“Born to Die”

From Lana’s first studio album, Born to Die, “Born to Die” is easily one of her most beautiful and overall best songs she has ever produced. Though there is the characteristic melancholy and sadness found in the vast majority of her works, it has a unique blend of cinematic and modern music that aide her storytelling. This song would start to be played after “In My Feelings” ends, as Linda explains that Willy is planting a garden. The following intro would play as the scene begins to transition from indoors to outside: “Why? (hey, man!). Who, me? (alright!).Why? (hey, man!)”. As Lana is questioning the meaning of life during the intro, the questions asked can be representative of Willy’s thoughts about himself and his life, and the responses can be the voices Willy hears in his mind. As Biff and Willy talk, and as Biff is telling his father that he is leaving for good, the following would play: “Don’t make me sad, don’t make me cry.

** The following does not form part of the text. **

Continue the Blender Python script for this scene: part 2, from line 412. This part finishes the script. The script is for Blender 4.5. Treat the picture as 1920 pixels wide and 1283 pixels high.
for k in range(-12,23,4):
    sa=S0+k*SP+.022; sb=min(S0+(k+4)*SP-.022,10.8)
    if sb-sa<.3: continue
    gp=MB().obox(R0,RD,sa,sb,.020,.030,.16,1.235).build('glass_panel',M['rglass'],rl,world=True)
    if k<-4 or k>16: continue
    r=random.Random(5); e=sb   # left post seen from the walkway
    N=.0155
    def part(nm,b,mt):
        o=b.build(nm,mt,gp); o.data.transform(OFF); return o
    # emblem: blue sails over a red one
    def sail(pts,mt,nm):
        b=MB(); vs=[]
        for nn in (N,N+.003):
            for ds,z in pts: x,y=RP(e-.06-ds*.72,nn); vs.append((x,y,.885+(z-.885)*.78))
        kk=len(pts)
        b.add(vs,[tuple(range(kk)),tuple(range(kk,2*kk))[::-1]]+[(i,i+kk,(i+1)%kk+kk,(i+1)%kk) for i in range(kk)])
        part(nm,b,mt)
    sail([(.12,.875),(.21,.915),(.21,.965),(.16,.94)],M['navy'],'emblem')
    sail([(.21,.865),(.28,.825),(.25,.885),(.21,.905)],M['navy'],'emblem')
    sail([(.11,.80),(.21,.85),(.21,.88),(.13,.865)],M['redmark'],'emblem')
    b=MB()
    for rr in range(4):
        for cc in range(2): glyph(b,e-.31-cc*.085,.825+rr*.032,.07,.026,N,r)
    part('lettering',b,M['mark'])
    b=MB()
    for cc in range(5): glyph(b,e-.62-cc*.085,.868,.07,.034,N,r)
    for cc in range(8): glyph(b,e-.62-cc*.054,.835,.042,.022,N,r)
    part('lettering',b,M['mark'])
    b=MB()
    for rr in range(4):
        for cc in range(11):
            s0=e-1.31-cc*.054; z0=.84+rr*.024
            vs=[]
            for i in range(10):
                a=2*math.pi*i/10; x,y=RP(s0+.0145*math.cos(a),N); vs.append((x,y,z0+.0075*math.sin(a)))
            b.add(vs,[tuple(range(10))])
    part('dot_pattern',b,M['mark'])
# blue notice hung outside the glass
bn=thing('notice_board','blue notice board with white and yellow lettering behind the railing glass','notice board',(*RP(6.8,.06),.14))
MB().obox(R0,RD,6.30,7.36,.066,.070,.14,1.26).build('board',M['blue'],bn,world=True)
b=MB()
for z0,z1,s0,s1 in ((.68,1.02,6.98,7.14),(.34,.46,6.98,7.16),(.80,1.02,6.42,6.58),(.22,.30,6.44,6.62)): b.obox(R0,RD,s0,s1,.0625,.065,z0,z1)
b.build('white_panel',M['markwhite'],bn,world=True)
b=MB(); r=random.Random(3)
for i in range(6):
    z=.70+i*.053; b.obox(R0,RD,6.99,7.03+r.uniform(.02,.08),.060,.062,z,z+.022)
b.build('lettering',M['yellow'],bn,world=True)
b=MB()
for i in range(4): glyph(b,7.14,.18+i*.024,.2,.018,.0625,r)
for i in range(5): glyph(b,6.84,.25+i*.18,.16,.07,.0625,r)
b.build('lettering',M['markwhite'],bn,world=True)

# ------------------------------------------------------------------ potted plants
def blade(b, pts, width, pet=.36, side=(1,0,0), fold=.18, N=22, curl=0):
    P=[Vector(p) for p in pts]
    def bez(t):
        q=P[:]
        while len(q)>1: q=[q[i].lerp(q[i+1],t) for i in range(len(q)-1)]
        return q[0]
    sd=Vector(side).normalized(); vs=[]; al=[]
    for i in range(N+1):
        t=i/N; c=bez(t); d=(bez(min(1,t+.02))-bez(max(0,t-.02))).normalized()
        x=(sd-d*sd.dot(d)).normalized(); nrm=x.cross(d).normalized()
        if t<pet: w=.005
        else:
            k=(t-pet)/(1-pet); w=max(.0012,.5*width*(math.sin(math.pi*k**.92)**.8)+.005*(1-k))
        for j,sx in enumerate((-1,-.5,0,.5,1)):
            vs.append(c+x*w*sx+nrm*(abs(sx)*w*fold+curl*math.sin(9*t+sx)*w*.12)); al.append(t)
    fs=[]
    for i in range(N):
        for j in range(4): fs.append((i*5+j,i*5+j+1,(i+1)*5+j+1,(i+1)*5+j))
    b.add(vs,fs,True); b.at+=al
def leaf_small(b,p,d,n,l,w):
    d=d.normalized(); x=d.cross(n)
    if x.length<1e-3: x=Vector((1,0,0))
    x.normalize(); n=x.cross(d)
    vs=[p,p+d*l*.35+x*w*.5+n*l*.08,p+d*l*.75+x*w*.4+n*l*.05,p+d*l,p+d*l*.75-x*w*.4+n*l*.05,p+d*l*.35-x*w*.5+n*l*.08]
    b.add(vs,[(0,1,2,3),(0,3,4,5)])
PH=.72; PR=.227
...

Sometimes love is not enough and the road gets tough, I don’t know why. Keep making me laugh – Let’s go get high. The road is long, we carry on, Try to have fun in the meantime.” As the lyrics tell a story of how Lana was trying to distract her man from the problems in their relationship by trying to have fun, Willy was so disillusioned of what he and his family’s positions and problems actually were because he was so convinced that he could keep an image of the past as a reality. One final line would play as Biff storms off: “‘Cause you and I, we were born to die.” This line relates both to the death of their relationship as it is a revelation of how this was bound to fail, but also the title itself, as both Biff and Willy are just ordinary men, who, like every other man, is born, then he dies.